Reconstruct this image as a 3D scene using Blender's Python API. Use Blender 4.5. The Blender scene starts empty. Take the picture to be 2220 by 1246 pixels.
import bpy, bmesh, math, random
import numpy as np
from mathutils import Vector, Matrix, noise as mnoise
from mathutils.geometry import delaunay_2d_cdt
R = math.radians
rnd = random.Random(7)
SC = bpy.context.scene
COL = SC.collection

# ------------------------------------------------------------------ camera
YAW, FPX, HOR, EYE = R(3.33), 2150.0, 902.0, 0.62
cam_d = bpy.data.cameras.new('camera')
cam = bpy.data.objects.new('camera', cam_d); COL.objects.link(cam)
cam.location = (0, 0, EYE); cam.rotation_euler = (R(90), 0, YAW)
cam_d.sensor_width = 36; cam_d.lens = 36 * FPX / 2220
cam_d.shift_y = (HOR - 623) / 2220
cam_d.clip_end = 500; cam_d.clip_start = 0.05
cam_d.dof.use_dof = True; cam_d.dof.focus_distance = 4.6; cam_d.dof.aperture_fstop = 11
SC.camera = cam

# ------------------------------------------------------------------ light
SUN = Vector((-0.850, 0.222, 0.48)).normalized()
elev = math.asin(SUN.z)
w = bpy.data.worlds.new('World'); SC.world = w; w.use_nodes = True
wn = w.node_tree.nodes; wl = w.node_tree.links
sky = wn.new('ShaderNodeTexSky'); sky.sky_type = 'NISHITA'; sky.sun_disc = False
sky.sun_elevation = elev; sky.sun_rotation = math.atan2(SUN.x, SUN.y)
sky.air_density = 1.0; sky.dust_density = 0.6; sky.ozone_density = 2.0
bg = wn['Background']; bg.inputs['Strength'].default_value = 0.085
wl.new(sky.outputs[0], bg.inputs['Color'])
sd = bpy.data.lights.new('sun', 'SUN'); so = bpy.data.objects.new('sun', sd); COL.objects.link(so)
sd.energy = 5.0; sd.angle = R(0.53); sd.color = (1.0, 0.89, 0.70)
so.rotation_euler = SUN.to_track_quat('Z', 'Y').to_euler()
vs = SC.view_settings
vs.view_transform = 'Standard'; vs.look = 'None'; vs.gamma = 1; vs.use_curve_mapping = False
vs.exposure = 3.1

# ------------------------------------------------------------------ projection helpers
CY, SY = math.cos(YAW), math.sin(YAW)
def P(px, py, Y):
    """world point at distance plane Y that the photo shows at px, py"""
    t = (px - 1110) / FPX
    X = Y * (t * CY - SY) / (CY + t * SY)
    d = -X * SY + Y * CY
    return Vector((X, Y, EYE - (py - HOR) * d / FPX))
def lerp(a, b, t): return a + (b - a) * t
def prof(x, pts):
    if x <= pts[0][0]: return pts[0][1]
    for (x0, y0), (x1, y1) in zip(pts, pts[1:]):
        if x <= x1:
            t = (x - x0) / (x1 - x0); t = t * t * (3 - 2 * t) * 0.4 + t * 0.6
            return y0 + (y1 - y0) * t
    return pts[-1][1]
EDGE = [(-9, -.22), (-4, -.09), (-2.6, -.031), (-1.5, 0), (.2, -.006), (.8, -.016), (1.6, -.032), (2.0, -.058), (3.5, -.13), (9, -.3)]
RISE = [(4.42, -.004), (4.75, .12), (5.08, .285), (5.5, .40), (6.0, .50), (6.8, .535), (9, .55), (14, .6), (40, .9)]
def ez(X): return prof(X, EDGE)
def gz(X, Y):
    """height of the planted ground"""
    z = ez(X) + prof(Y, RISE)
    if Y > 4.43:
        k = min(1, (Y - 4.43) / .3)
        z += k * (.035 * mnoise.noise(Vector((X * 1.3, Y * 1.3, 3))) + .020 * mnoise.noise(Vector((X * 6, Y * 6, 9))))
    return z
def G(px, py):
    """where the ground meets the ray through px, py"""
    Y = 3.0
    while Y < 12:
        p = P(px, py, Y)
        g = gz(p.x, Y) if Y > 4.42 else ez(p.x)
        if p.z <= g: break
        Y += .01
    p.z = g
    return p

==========

» **REQUIRED WORK**: Quote exactly the lines running from the start of the listing above through the line where "COL = SC.collection" is found, and output no other lines.

» **WRITTEN REPLY**:
Reconstruct this image as a 3D scene using Blender's Python API. Use Blender 4.5. The Blender scene starts empty. Take the picture to be 2220 by 1246 pixels.
import bpy, bmesh, math, random
import numpy as np
from mathutils import Vector, Matrix, noise as mnoise
from mathutils.geometry import delaunay_2d_cdt
R = math.radians
rnd = random.Random(7)
SC = bpy.context.scene
COL = SC.collection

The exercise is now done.